RECORDS SUPPLIED:
--- Begin ---

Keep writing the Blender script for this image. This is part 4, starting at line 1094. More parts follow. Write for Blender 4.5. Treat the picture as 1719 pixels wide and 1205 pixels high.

--- End ---
--- Begin ---

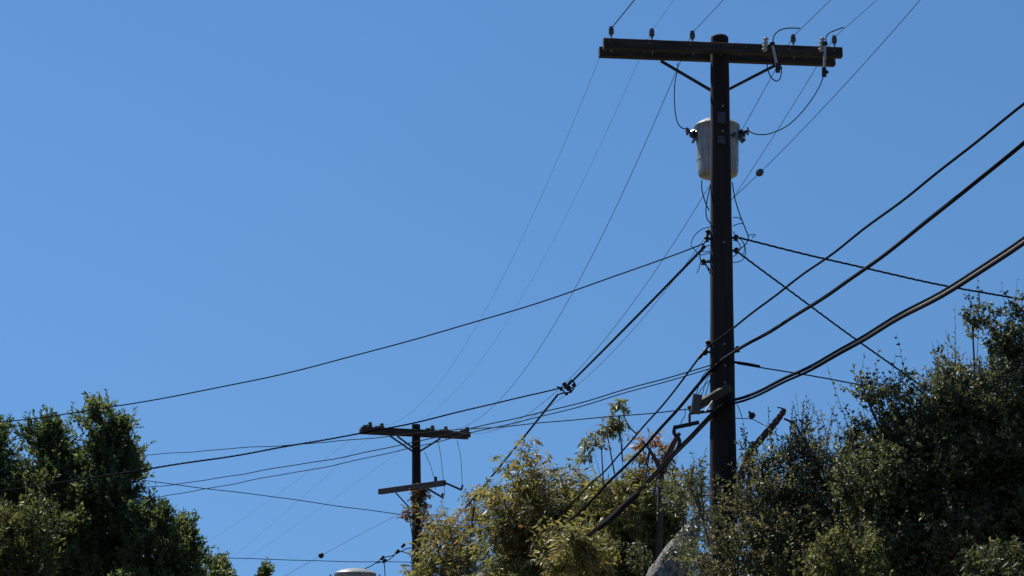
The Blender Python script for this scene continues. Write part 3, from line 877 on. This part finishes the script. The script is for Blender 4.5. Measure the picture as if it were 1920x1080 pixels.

--- End ---
--- Begin ---

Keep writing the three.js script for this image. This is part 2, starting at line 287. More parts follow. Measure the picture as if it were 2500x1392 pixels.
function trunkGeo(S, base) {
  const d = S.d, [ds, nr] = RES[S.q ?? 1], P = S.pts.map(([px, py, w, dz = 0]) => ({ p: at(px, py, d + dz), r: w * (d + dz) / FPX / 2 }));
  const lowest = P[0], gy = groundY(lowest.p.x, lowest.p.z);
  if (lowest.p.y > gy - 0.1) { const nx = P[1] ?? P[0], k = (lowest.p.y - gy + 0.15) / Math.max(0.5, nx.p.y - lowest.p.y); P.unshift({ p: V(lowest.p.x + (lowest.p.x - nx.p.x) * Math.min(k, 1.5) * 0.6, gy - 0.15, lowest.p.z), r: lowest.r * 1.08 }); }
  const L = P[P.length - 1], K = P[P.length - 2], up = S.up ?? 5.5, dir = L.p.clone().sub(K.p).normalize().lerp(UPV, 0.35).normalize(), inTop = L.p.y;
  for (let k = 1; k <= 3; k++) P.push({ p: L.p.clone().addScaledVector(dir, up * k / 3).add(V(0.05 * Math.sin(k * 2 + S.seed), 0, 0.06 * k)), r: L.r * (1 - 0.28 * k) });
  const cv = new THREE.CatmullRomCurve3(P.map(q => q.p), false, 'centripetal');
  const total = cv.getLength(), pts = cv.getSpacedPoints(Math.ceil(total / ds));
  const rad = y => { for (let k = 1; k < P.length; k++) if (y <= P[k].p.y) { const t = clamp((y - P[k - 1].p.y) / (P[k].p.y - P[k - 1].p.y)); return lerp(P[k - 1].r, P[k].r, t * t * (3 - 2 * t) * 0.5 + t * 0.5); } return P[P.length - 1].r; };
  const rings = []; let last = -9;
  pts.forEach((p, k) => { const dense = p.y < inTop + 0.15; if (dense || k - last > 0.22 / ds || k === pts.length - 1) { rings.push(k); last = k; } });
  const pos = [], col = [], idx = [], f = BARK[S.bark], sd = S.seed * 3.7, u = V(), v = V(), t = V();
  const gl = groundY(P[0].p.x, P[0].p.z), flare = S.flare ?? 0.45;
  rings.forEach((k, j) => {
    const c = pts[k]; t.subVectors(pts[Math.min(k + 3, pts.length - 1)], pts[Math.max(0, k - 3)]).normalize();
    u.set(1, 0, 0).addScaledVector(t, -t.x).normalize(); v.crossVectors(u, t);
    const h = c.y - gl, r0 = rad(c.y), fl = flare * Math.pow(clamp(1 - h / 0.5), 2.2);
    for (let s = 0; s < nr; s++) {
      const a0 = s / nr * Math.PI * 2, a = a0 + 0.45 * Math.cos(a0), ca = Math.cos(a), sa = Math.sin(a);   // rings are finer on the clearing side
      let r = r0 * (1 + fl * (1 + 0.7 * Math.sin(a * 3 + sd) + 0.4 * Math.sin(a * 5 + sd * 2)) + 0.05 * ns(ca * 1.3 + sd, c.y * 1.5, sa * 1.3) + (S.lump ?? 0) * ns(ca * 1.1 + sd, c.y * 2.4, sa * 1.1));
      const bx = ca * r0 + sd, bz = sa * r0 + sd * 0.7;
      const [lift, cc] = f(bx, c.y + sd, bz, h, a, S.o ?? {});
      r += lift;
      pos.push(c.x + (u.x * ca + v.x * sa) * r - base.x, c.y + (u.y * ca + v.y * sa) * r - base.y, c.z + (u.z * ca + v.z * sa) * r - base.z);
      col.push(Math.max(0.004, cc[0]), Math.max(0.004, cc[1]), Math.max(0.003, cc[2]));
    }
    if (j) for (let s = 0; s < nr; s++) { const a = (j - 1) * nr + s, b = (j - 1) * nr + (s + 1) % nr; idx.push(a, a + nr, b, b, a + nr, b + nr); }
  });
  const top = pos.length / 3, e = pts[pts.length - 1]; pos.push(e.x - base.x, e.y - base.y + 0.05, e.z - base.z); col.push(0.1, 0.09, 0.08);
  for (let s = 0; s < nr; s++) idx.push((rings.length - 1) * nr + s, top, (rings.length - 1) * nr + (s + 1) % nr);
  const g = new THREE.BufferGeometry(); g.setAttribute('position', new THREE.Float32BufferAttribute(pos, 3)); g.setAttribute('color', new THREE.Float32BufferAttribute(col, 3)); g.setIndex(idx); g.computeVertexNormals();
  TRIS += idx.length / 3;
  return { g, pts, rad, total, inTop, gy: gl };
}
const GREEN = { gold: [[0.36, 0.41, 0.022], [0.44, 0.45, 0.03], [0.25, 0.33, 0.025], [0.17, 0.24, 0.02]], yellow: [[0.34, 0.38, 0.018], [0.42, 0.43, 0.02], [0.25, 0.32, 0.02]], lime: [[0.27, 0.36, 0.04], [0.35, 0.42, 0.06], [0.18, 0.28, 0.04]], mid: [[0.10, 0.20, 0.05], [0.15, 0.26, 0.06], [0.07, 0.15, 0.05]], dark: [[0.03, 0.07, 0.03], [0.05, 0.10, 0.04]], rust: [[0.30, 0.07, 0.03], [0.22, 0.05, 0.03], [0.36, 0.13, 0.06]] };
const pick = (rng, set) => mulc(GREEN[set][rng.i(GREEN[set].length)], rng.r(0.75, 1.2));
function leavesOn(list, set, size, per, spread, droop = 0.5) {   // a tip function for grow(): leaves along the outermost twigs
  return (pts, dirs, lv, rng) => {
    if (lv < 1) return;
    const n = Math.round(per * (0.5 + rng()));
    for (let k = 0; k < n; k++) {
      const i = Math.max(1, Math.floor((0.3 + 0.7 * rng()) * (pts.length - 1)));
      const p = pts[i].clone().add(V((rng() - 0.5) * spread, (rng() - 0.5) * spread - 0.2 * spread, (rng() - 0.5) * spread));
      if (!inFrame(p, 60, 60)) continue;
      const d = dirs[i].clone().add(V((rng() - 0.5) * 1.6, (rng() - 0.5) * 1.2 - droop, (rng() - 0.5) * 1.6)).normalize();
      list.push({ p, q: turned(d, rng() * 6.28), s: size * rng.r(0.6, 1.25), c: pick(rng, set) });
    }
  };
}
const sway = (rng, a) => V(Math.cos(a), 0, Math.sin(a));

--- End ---

EXERCISE GOAL: Retype, word for word, every line from the line with "const [lift, cc]" to the line with "pos.push(c.x + (u.x", inclusive. Add nothing.

RESPONSE TO THE TASK:
      const [lift, cc] = f(bx, c.y + sd, bz, h, a, S.o ?? {});
      r += lift;
      pos.push(c.x + (u.x * ca + v.x * sa) * r - base.x, c.y + (u.y * ca + v.y * sa) * r - base.y, c.z + (u.z * ca + v.z * sa) * r - base.z);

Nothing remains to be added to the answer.